English 526 | Fall 2007
The Edge
Probing Geographic & Psychological Borderlands

Hey, all you comp lit, english, spanish, chicano studies lit heads! you like living on the edge? inhabit the slippery sliding fringes of a giant culture machine? revel in ambiguity, ambivalence? are you ambidextrous? love the border ambience where night becomes day and day night, codes switch, morphing is the name of the game with its shifting rules? then English 526 The Edge is for you. The naked edge, the broken code, the generative volcanic matrix of the new made up of a wild bricolage of languages, signifiers, unstable identities. In short, poetry, fiction, essays, criticism: anthropology, sociology, border-ology, edge-ology.
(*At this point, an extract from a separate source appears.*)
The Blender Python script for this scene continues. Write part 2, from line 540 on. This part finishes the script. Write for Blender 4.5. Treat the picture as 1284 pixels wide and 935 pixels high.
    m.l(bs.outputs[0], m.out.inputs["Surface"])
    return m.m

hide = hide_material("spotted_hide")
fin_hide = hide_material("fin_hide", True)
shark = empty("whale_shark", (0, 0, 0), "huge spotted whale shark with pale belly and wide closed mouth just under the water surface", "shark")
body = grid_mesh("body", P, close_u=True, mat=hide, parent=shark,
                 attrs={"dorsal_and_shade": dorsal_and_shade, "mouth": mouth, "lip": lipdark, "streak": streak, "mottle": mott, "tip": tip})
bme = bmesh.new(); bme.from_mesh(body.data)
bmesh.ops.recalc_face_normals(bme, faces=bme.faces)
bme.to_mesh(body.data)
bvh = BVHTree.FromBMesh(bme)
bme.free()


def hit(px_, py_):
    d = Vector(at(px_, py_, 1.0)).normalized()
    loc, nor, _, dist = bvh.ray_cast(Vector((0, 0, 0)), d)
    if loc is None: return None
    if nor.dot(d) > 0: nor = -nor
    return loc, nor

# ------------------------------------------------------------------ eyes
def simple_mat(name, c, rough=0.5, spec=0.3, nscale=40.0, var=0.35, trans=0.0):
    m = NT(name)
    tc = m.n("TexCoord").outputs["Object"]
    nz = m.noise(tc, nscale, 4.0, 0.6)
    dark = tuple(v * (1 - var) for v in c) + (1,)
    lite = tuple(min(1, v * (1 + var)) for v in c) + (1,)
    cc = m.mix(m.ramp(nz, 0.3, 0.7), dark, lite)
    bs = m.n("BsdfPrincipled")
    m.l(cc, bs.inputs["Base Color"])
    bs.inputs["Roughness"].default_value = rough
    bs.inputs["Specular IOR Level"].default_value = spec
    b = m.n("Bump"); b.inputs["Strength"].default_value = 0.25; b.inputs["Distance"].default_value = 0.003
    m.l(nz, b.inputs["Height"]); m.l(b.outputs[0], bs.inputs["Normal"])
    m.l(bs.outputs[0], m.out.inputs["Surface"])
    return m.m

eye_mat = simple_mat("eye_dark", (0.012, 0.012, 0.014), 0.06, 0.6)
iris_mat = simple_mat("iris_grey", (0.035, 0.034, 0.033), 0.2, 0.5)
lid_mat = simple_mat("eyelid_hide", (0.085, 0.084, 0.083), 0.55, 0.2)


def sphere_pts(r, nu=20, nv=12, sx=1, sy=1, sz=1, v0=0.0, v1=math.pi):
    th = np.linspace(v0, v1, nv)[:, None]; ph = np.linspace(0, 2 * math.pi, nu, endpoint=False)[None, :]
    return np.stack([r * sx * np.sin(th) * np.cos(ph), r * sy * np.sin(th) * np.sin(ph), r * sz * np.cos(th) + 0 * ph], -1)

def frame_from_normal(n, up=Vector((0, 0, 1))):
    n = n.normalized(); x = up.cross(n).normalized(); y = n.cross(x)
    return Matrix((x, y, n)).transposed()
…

Required weekly readings will form a basis for the examination of borders or edges between nations, ethnic groups, genders, modes of discourse, languages, disciplines, and art media, among others. Formal requirements include the prescribed readings, a final examination, and weekly written responses to readings.

Note: Your tour guide to this multiply mapped yet unknown wilderness is Harry Polkinhorn--poet, critic, translator, psychoanalyst, publisher, border-ologist.

Thursdays 3:30-6:10  | Hepner Hall 210 | schedule # 12062 | Open to ALL majors; graduate students AND undergraduates.  Prerequisites? Curiosity and an open-mind.